E.g. duckdb
has tables (relations to be precise) with methods that return a table, to which one can apply a method, which returns a table, to which one can apply a method, which returns a table, etc.
# Total salary of IT in Aug (I think, on mobile, no laptop)
(duckdb.table('employees')
.filter("department = 'IT'")
.join(duckdb.table('emp_salaries')
.filter("year_month = 202408"),
'emp_id')
.aggregate('sum(salary)')
.show()
)
With extra brackets this works (because they are methods).
Now suppose I have a function, e.g. natural_join()
that avoids specification of the join column:
def natural_join(t1, t2):
common = ', '.join(set(t1.columns) & set(t2.columns))

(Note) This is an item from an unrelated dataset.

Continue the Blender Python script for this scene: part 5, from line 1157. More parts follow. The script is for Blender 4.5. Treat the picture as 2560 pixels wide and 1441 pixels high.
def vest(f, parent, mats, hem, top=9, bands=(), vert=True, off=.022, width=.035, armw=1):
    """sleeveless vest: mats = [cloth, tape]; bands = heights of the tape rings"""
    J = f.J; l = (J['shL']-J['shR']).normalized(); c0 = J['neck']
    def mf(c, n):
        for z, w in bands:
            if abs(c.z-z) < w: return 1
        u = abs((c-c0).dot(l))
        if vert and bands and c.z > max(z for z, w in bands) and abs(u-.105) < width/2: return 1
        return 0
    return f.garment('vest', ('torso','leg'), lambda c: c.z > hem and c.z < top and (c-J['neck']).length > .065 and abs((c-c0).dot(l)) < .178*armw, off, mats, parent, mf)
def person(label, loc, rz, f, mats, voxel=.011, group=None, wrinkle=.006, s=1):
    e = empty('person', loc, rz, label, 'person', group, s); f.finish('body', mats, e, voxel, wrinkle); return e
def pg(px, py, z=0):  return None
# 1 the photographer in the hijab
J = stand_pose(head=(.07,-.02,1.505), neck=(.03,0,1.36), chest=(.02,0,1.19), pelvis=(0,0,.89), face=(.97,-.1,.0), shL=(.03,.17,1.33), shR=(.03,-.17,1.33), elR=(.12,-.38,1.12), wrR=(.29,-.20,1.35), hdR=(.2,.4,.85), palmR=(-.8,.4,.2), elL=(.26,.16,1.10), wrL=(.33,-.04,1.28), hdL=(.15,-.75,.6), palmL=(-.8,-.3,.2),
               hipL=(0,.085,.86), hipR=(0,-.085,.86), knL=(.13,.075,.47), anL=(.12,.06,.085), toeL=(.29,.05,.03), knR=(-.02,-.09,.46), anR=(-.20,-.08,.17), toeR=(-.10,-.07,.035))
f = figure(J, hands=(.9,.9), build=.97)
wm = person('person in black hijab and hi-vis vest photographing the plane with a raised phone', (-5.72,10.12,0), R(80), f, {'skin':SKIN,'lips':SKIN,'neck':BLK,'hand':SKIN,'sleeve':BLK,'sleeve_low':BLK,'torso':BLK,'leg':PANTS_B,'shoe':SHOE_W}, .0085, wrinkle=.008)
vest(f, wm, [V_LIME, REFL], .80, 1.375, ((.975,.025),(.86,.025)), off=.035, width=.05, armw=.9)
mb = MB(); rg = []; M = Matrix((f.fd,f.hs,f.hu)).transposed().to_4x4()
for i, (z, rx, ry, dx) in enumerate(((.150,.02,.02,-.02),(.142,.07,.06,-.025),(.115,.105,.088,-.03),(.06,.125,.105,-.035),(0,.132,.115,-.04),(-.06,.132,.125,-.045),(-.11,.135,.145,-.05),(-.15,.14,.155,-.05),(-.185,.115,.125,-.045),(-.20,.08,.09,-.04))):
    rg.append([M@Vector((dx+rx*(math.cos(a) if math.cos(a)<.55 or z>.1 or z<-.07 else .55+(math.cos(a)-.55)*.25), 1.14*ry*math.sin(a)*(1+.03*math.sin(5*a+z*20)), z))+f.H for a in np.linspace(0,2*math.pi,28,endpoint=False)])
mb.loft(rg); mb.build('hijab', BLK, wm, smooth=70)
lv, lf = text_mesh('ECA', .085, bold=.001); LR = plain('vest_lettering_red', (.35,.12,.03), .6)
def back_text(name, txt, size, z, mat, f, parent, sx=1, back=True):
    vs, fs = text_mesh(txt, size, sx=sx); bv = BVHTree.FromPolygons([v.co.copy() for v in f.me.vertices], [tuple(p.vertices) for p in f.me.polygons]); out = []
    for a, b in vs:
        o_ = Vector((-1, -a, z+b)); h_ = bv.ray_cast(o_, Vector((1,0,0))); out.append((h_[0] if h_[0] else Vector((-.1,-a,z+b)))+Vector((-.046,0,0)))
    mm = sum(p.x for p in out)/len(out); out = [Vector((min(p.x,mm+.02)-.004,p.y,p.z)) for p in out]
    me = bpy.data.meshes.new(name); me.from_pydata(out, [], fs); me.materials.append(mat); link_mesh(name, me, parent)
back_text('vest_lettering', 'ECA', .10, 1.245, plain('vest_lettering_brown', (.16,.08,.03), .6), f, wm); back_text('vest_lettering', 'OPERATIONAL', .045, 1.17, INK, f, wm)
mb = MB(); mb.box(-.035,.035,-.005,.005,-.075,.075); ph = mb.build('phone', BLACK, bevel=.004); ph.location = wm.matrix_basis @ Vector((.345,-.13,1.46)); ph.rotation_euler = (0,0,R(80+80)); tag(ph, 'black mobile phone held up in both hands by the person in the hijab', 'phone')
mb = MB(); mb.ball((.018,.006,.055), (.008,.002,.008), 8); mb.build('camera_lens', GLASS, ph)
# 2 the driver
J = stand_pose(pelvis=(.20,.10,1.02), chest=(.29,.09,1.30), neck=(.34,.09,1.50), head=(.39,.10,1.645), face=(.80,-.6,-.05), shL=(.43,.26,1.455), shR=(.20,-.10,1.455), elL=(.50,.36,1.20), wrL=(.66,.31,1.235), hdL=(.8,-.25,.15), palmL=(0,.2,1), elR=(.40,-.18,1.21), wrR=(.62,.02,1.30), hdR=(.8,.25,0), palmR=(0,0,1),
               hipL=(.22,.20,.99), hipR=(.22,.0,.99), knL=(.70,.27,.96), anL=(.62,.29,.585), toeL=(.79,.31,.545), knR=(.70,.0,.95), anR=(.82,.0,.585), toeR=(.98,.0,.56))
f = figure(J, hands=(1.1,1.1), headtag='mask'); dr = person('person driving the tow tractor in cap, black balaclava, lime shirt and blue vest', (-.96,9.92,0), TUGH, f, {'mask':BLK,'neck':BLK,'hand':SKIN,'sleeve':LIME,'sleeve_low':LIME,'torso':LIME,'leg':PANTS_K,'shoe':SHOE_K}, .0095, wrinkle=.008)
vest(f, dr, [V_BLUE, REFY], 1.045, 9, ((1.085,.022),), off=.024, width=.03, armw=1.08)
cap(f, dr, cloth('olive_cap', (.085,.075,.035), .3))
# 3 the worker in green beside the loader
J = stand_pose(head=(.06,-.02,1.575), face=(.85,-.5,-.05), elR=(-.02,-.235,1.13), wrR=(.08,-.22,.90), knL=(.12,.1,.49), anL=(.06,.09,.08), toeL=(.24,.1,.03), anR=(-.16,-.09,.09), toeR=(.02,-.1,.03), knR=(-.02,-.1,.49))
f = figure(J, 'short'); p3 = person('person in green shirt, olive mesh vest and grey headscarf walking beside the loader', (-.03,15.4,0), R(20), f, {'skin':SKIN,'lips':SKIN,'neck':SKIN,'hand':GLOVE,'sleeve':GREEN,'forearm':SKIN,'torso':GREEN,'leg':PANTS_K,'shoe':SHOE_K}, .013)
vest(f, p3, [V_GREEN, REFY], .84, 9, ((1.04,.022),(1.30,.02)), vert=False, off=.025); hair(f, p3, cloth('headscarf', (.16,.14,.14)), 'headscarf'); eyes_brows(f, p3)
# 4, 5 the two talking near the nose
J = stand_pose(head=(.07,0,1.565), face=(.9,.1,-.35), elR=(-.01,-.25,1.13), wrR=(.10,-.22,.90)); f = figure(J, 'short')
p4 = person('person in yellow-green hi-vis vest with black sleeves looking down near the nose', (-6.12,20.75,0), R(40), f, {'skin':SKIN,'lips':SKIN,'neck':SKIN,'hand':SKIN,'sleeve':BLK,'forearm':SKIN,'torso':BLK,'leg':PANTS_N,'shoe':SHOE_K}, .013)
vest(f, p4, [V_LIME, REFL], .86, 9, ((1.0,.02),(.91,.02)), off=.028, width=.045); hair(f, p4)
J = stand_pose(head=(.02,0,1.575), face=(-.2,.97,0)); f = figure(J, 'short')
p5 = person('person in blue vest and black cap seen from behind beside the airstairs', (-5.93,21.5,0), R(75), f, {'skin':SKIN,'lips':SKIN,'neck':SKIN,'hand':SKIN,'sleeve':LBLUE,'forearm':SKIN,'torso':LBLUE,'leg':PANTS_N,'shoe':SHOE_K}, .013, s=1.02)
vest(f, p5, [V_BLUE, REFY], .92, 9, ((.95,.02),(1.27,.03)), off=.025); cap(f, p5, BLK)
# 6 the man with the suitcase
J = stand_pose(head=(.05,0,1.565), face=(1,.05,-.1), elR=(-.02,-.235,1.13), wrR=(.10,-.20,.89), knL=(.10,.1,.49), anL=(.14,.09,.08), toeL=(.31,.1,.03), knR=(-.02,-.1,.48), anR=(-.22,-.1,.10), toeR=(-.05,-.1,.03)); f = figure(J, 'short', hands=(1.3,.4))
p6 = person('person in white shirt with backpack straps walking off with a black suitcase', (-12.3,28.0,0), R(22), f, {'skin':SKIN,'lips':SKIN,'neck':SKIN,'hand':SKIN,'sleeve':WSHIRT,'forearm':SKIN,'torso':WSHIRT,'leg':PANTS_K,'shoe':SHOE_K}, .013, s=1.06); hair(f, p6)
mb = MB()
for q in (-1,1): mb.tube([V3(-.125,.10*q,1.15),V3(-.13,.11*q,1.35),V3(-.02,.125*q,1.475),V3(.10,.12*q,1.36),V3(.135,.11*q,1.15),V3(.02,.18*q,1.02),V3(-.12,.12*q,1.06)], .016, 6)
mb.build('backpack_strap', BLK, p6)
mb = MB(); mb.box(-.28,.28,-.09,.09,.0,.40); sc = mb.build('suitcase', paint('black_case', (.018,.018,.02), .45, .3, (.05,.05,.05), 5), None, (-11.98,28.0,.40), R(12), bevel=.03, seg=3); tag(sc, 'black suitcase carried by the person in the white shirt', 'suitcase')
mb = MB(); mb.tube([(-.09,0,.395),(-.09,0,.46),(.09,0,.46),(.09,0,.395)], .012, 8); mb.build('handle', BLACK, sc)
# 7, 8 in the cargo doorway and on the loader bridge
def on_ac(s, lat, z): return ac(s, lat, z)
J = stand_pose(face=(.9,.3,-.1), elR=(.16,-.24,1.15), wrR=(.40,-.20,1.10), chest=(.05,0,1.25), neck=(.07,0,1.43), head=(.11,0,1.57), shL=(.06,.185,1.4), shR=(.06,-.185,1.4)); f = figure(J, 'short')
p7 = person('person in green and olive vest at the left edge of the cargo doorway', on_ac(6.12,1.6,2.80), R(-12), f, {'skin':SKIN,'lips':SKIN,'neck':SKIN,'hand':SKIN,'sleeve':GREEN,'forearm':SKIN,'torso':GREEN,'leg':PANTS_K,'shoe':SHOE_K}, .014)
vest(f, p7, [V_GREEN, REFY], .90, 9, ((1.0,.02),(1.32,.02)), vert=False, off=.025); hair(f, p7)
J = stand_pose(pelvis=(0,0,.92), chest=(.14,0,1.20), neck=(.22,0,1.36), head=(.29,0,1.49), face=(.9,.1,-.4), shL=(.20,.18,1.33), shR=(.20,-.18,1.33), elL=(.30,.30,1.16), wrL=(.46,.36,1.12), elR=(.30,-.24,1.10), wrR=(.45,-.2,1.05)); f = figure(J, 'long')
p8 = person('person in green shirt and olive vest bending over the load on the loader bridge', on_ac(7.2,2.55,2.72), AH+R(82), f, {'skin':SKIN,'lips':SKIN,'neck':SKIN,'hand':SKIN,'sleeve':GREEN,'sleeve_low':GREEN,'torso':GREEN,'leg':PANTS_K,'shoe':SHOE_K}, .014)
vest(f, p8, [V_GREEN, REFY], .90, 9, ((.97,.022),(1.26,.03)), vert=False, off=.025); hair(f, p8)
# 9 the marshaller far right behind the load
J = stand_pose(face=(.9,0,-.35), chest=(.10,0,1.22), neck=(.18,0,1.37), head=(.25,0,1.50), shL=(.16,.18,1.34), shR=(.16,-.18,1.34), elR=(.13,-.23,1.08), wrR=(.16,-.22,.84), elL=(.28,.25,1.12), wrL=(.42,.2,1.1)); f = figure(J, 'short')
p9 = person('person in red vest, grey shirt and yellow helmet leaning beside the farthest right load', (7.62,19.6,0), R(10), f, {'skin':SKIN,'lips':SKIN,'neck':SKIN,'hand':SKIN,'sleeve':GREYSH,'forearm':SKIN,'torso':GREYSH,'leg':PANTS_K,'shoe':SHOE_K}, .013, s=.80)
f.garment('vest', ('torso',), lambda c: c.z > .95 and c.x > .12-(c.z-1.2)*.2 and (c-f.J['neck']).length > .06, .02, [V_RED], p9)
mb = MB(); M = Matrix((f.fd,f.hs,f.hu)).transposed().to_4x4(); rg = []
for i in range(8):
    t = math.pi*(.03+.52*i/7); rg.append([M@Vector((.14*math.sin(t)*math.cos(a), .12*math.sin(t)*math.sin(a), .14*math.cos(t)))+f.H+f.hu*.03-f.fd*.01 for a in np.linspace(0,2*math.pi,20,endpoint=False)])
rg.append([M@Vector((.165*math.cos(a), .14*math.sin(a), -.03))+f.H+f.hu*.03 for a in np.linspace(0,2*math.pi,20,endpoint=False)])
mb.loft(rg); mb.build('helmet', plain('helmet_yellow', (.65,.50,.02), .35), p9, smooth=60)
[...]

return t1.join(t2, common)
Then I cannot use the same style, but instead need to:
(natural_join(duckdb.table('employees')
.filter("department = 'IT'"),
duckdb.table('emp_salaries')
.filter("year_month = 202408"))
.aggregate('sum(salary)')
.show()
)
My understanding of the proposed syntax is that it allows something closer to the original:
(duckdb.table('employees')
.filter("department = 'IT'")
.natural_join(duckdb.table('emp_salaries')
.filter("year_month = 202408"))
.aggregate('sum(salary)')
.show()
)
While that’s attractive for this use case, object().print()
is not, so I’d like to know how to prevent such use.